Both Maritain and Dylan cite as exemplars epic texts from Homer to Dante and great artists from the Renaissance to the Romantics. Yet neither supposes that a contemporary artist could achieve the sort of unifying, comprehensive vision found in some of the most memorable works from previous epochs. Neither the culture, which lacks the deep unity of previous eras, nor the artistic community, which lacks the soil to cultivate ambitious artistic goals, is propitious. Yet that does not mean that all is lost, that we are doomed to mediocrity or to the mere repetition of great art from the past.

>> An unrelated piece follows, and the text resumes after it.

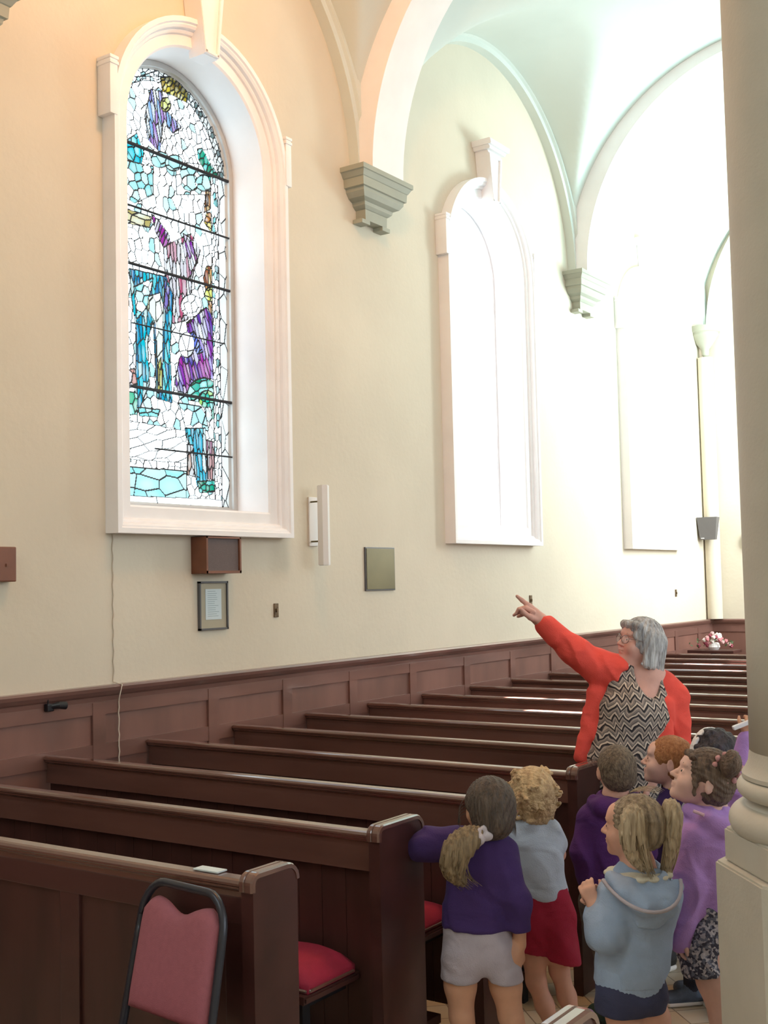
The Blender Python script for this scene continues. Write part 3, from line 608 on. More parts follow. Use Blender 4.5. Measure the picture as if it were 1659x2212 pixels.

As Flannery O’Connor eloquently puts it in Mystery and Manners, “Unless we are willing to accept our artists as they are, the answer to the question, ‘Who speaks for America today?’ will have to be: the advertising agencies…. Where the artist is still trusted, he will not be looked to for assurance.” We should, she urges, take what the artist offers “as a revelation, not of what we ought to be but of what we are at a given time and under given circumstances; that is, as a limited revelation but revelation nevertheless.”